Infrastructure and Vessels
There are a lot of challenges in transitioning from being an employee to becoming independent, but the hardest may be the simultaneous process of:
- uncovering the implicit, almost invisible, support infrastructure that you benefitted from, and
- the design of the infrastructure you need for the journey you're undertaking.
The core challenge is that you're really exploring two threads at once, and both will take an indeterminate amount of time to resolve. This process is an intellectual mess and an emotional energy drain.
When you are joining a company or team, you're primarily focused on fitting into a pre-existing system for how you set the strategy and priorities, the cadence of how you collectively work, and much more. There are mechanisms around accessing help and support. Someone else has done the hard work of setting the direction and defining the milestones. If there gaps in the system–areas in which you're under-supported–the act of adding your own rituals, processes and habits is an incremental one, which is significantly easier than building from scratch. It's the difference between making an incremental change to a recipe, versus building a recipe (and its set of ingredients) from scratch.
The second thread is designing the infrastructure that you need. This is everything from having a morning routine to how you set goals to how you reflect and review your work to how you and your collaborators continually improve how you work.
And, the challenge within this challenge is that you may not know exactly what the journey is that these you need to undertake. This is a bit like walking through a dark forest with no illumination. If there was broad daylight, you could sprint through. But, if that were the case, it probably wouldn't be a journey you'd want to undertake.
What this ultimately requires a substantial amount of patience, and a willingness to entertain circular, interminable conversations as you examine and re-examine all the pieces. It also helps to take small steps, so that it becomes easier to change direction. The same discipline that goes into designing and iteratively building your product is required for your infrastructure.
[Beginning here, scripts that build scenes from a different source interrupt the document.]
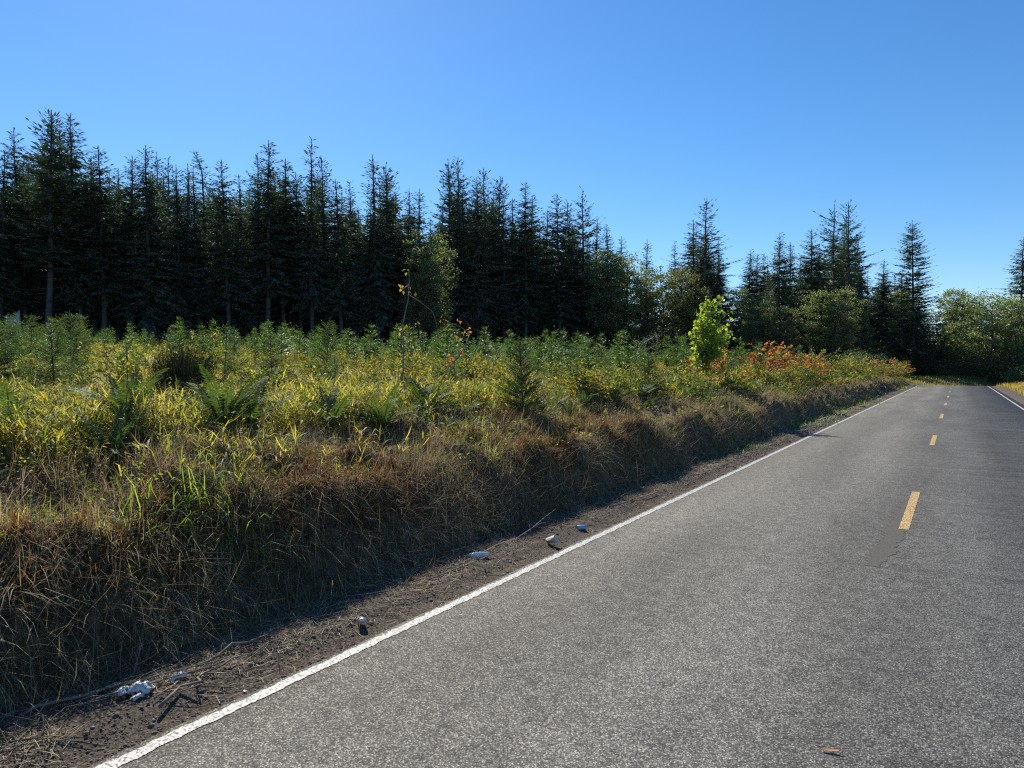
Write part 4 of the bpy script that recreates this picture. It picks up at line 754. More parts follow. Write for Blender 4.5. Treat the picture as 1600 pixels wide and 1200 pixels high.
# ------------------------------------------------------------------ young firs of the clearing (built 1.6 m tall)
GREEN = [(.042, .085, .022), (.058, .105, .026), (.032, .064, .022), (.085, .130, .034)]
def make_sapling(seed, H=1.6, wide=.56, whorl=.2, nb=9, leader=.34, dense=1.0, fine=True, cols=GREEN, up=.62):
    r = np.random.default_rng(seed); st = Soup(); cr = Soup()
    zs = np.linspace(0, H, 8); ax = np.stack([np.cumsum(r.normal(0, .006, 8)), np.cumsum(r.normal(0, .006, 8)), zs], 1)
    V, T = tube(ax, .014 * (1 - zs / H) + .004, 5); st.add(V, T, (.1, .08, .05))
    NP, ND, NL = [], [], []
    zz = .06
    while zz < H - leader * .4:
        u = 1 - zz / H
        inter = r.random() < .5
        for k in range(nb + int(3 * u)):
            a = r.uniform(0, 6.28); L = wide * (u ** .75) * r.uniform(.6, 1.12) * (1.0 if zz > .25 else .8) + .05
            tilt = up + r.normal(0, .1) - .25 * u
            hd = np.array([math.cos(a) * math.cos(tilt), math.sin(a) * math.cos(tilt), math.sin(tilt)])
            p0 = np.array([np.interp(zz, zs, ax[:, 0]), np.interp(zz, zs, ax[:, 1]), zz + r.normal(0, .03)])
            m = max(3, int(L / (.045 if fine else .10) * dense)); s = np.linspace(.15, 1, m)
            path = p0 + hd * (L * s)[:, None]; path[:, 2] += .10 * L * s ** 2
            if fine:
                V, T = tube(np.stack([p0, path[m // 2], path[-1]]), [.005, .004, .0015], 3, cap=False); st.add(V, T, (.09, .08, .04))
            side = unit(np.cross(hd, [0, 0, 1.0]))
            for sg in (-1, 1):
                tl = (.05 + .16 * L / wide) * (1.05 - .75 * s) * r.uniform(.7, 1.3, m)
                d = unit(hd * .75 + sg * side * r.uniform(.5, .9, m)[:, None] + np.array([0, 0, .12]) + r.normal(0, .1, (m, 3)))
                if fine:
                    for j in range(m):
                        q = max(2, int(tl[j] / .022)); f = np.linspace(.05, 1, q)[:, None]
                        b = path[j] + d[j] * tl[j] * f
                        for g2 in (-1, 1):
                            nd = d[j] * .75 + g2 * (np.cross(d[j], [0, 0, 1.0]) * .8) + r.normal(0, .35, (q, 3)) + [0, 0, .15]
                            NP.append(b); ND.append(nd); NL.append(np.full(q, .030) * r.uniform(.8, 1.2, q))
                else:
                    NP.append(path); ND.append(d); NL.append(tl * 1.1)
        zz += whorl * r.uniform(.6, .95)
    # leader
    q = 26 if fine else 6
    f = r.uniform(0, 1, q)[:, None]; NP.append(np.array([ax[-1, 0], ax[-1, 1], H - leader]) + f * np.array([0, 0, leader])); a = r.uniform(0, 6.28, q)
    ND.append(np.stack([np.cos(a), np.sin(a), np.full(q, 1.0)], 1)); NL.append(np.full(q, .03 if fine else .09))
    P = np.concatenate(NP); D = np.concatenate(ND); L = np.concatenate(NL); n = len(P)
    c = np.array(cols)[r.integers(0, len(cols), n)] * r.normal(1, .16, (n, 1)); c = np.clip(c, .01, 1)
    if fine:
        V, T = needles(P, D, r.normal(0, 1, (n, 3)), L, np.full(n, .0085)); cr.add(V, T, np.repeat(c, 3, 0))
    else:
        V, T = diamonds(P, D, r.normal(0, .6, (n, 3)) + [0, 0, 1], L, L * .28, fold=.2); cr.add(V, T, np.repeat(c, 4, 0))
    return st, cr
SAP_NEAR = [tuple(q.mesh(n) for q, n in zip(make_sapling(s, **kw), ('stem', 'foliage'))) for s, kw in
            ((41, {}), (42, dict(wide=.6, nb=7)), (43, dict(wide=.45, whorl=.24)), (44, dict(wide=.5, nb=8, whorl=.17)), (52, dict(wide=.60, nb=14, whorl=.17, cols=[(.030, .062, .022), (.040, .078, .026), (.022, .048, .018), (.06, .10, .03)])))]
SAP_MID = [tuple(q.mesh(n) for q, n in zip(make_sapling(s, fine=False, wide=w, nb=9, whorl=.2), ('stem', 'foliage'))) for s, w in ((45, .55), (46, .48), (47, .6), (48, .5))]
SAP_FAR_SOUP = [make_sapling(s, fine=False, dense=.6, nb=7, whorl=.22, wide=.55)[1].arrays() for s in (49, 50, 51)]

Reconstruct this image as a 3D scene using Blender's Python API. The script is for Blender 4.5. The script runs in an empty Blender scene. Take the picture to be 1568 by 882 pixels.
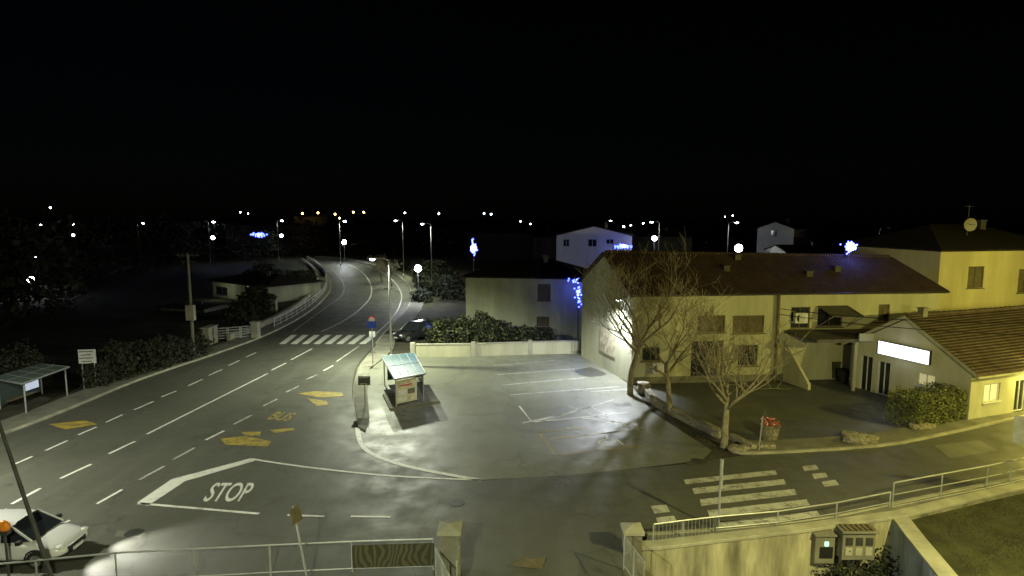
import bpy, bmesh, math, random
from mathutils import Vector, Matrix
random.seed(7)
scene=bpy.context.scene
# ------------------------------------------------------------ image pixels to world positions, assumed camera
H=12.0; F=934.0; CX,CY,HOR=784.0,441.0,332.0
TH=math.atan((CY-HOR)/F); S=math.sin(TH); C=math.cos(TH)
def ray(u,v):
    dx=(u-CX)/F; dy=(CY-v)/F
    return Vector((dx,C+dy*S,-S+dy*C))
def g(u,v,z=0.0):
    d=ray(u,v); t=(z-H)/d.z
    return Vector((d.x*t,d.y*t,z))
def ht(y,v):
    k=(CY-v)/F; return H+y*(k*C-S)/(C+k*S)
def yat(z,v):
    k=(CY-v)/F; return (z-H)/((k*C-S)/(C+k*S))
def xa(u,y,z): return (u-CX)/F*(y*C-(z-H)*S)
def wpt2(p0,p1,u,v):
    d=ray(u,v); e=(p1-p0); L=math.hypot(e.x,e.y); ex,ey=e.x/L,e.y/L
    det=-d.x*ey+d.y*ex
    t=(-p0.x*ey+p0.y*ex)/det
    s=(t*d.x-p0.x)*ex+(t*d.y-p0.y)*ey
    return s,H+t*d.z
# ------------------------------------------------------------ materials
def nodes(name):
    m=bpy.data.materials.new(name); m.use_nodes=True
    nt=m.node_tree; b=nt.nodes['Principled BSDF']; return m,nt,b
def N(nt,t,**k):
    n=nt.nodes.new(t)
    for a,b in k.items(): setattr(n,a,b)
    return n
def mixc(nt,fac,a,b,mode='MIX'):
    n=N(nt,'ShaderNodeMix',data_type='RGBA',blend_type=mode)
    for sock,val in ((0,fac),(6,a),(7,b)):
        if hasattr(val,'links') or hasattr(val,'is_linked'): nt.links.new(val,n.inputs[sock])
        else: n.inputs[sock].default_value=val if sock==0 else (*val[:3],1)
    return n.outputs[2]
def ramp(nt,inp,a,b,ca=0.0,cb=1.0):
    n=N(nt,'ShaderNodeMapRange'); n.inputs[1].default_value=a; n.inputs[2].default_value=b
    n.inputs[3].default_value=ca; n.inputs[4].default_value=cb
    nt.links.new(inp,n.inputs[0]); return n.outputs[0]
def noi(nt,vec,scale,detail=5,rough=.6,dist=0):
    n=N(nt,'ShaderNodeTexNoise'); n.inputs['Scale'].default_value=scale; n.inputs['Detail'].default_value=detail
    n.inputs['Roughness'].default_value=rough; n.inputs['Distortion'].default_value=dist
    nt.links.new(vec,n.inputs['Vector']); return n.outputs['Fac']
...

For simple tasks and projects, everything I'm describing is likely overkill. But, the more ambitious the journey, the more you need to be deliberate about the design of your infrastructure. It's like a boat. A small dinghy will only get you so far, but it may be all you need in the short term. As you start to uncover that you're headed into deeper waters, or more turbulent seas, you're going to need to upgrade from that dinghy into a vessel that will do a better job of keeping you afloat so that you can continue your journey.